To be a concert pianist, university professor, author, researcher, studio teacher, and keynote speaker all at once is not an easy feat.
But William Westney has checked all of those off his bucket list.
“He’s performed all over the world,” said James Holleman, chairman of the music department. “He gets rave reviews from serious critiques. He’s in the top tier of known and traveling and performing pianists. He’s been everywhere and done everything, basically.”
As a part of the college’s performing artist series, Westney will perform a compilation of works by Grieg, Chopin, Beethoven, and Gershwin. The recital will take place in Markel Auditorium on Oct. 31 at 8 p.m.
No one is left out when Westney is on stage. A longtime friend of Westney, Melissa Osmond, professor of voice, said Westney draws the audience into a unified experience.
“I’ve just sat there going, ‘This is just so beautiful.’ He just brings you into what he’s doing,” Osmond said. “I remember when he came to play for the Jackson Symphony, and he played an encore, I think it was Brahms. I was just in tears. It was so beautiful and so moving.”

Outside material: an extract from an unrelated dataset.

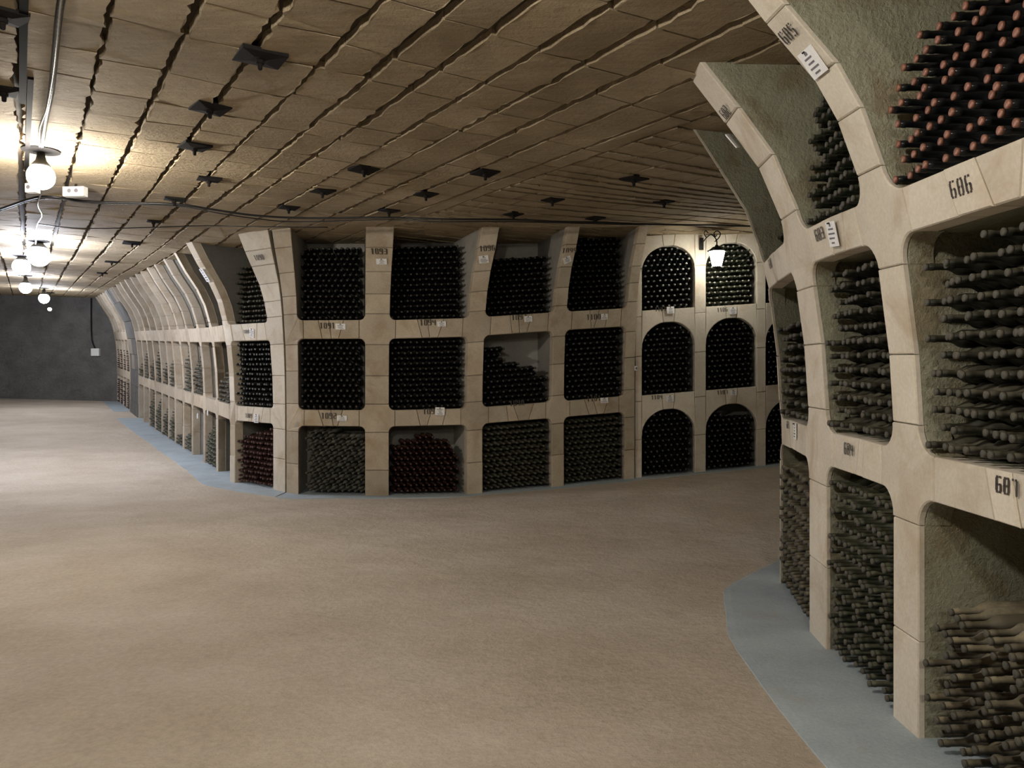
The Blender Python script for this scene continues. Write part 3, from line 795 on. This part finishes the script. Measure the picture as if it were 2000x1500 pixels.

Osmond said Westney makes the music sound like “many different colors.”
“He can really make it sing, in a way that a lot of pianists can’t, in my opinion,” she said.
Holleman added that these pieces are old friends to Westney.
“You get to a point where you perform certain repertoire, and certain composers, and as you get older with more experience, you just keep having a renewed repertoire and with the style of the composer,” Holleman said. “This isn’t the first time he’s performed these pieces, or the first time he’s put this program together. There will be a very deep understanding of the repertoire that he presents.”
Musicians only have one job, Osmond said: to make the audience—and each individual person feel.
“Music was a part of our being before speech,” she said. “The musical part of our brain developed before our speech developed. It’s supposed to be innate in everyone. I mean, not everyone is going to be a musician, but they have music in them and they can be affected by it.”